In another part of the exhibition bits of paper are scanned and blown up to reveal to us their importance. These are the scraps of acknowledgement that people have to show to confirm they are worthy citizens or as proof of the harsh treatment dished out by the authorities, especially when you are seen to be black, young and male. Walker has scaled these papers up and integrated them into her drawing's surfaces, with graphite portraits. In doing this she subverts the texts, giving back a proper humanity to the people who's lives had been effected by the documents enlarged.  



Walker's drawings are confrontational and beautiful at the same time. As you look at them, you are drawn into their surfaces. Eyes sit deep into the charcoal of their making, the closer you get, the more these portraits feel as if they are growing out of the ground out of which they were made. The back of a head, Medusa like, activates the space as if it was a live creature. A painting of the back of a young man's head, reveals something vital about identity, it is part of how we hold ourselves and how we shape our profile, as much as it is due to facial features. There is a cultural tilt of the head, just as much as a hair style or choice of hat. 







I have commented on her wall drawings before, but this was the first chance I had had to see them in the flesh. They are massive and you get a sense of purposeful effort in their celebration of the individuals chosen to be portrayed. 

Wall drawing

Detail of a wall drawing

You know that at the end of the exhibition these wall drawings will be painted over, they will be wiped off the wall and in our knowing of this, the pathos of her work reveals itself. She is concerned to give value to often neglected lives. As a white, middle class man, it is hard for me to know or experience the reality of the lives Walker is representing but I get a taste of what it must be like every now and again, because of where I live. Chapeltown was an area of Leeds where up until a few years ago you couldn't get a taxi to drop you off. As a mainly Afro-Caribbean area it was stereotyped as a place of violent disorder. I remember being in a gallery in Leeds 30 years ago and after a conversation whereby it emerged that we lived in Chapeltown, the then curator said that she always told her children to close their eyes when as a family they drove through the area, in case they saw anything horrid. That statement was I thought horrid enough, but it was typical of attitudes at the time. 


Embossed paper with graphite drawing

That "don't look and you wont see the black people" attitude, must have been in the back, or maybe the front of Walker's mind when she made her drawings on embossed paper. She had been researching historical images whereby both black and white people appeared together. By taking out the white people, but leaving us with their embossed ghosts, we are able to re-see the images and to reassess the power relationships that are set up between people in the way these images are composed. 

Detail

Walker also had a wallpapered room in the exhibition. We forget that wallpapers have both a storytelling ability, as well as a way of signifying status. I remember first seeing Timorous Beasties wallpaper, which at the time was used as a medium to subvert our expectations of the decorative arts.
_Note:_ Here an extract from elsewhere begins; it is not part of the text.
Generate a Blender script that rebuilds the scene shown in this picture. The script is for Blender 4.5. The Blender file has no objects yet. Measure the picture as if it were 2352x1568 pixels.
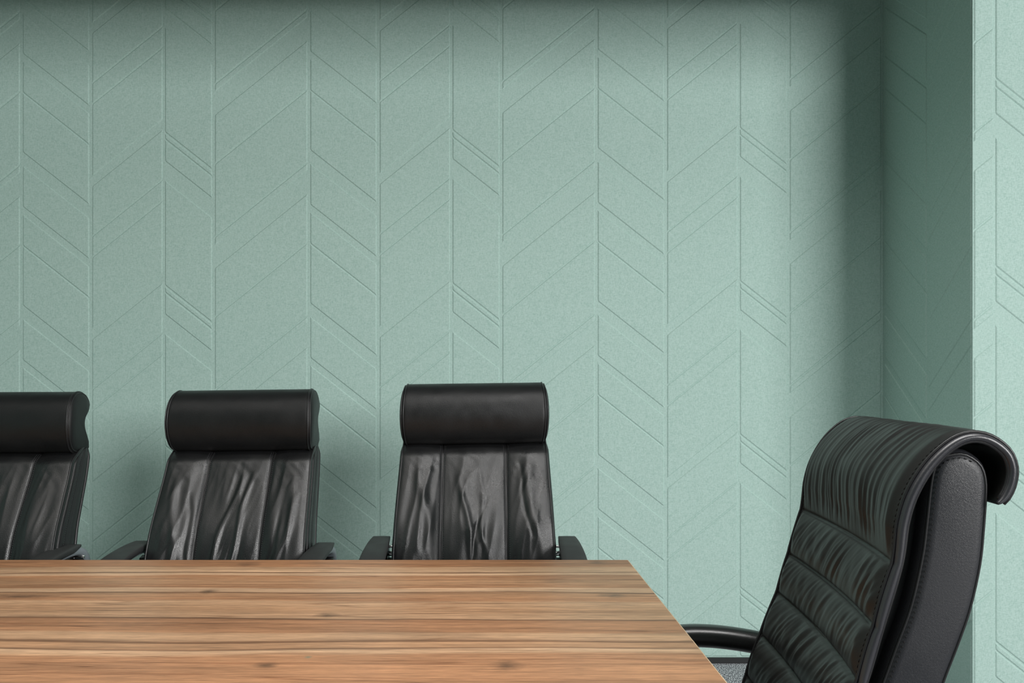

Their wallpaper 'Glasgow Toile' had embedded within it a portrayal of their home city, whereby the Arcadian views of classical wallpaper rolls were replaced by Glaswegian everyday life. A similar thing happens when you see Walker's walls papered in a decorative blue repeating pattern. You are sucked initially into the haze of the repeat pattern, until you begin to look at who is being represented here. This classic pattern is now peopled with those no one wanted, the tables have been turned and that lovely wallpaper is now perhaps threatening for some people, but conversely heartwarming  to others, when it is seen who is now included.  


Barbara Walker: Detail wallpaper

Timorous Beasties: Detail: Glasgow Toile: 2004

I've used wallpaper myself to communicate similar issues, its intimations of 'domesticity' and expectations as a decorative medium, are powerful signifiers and are ripe for subversion.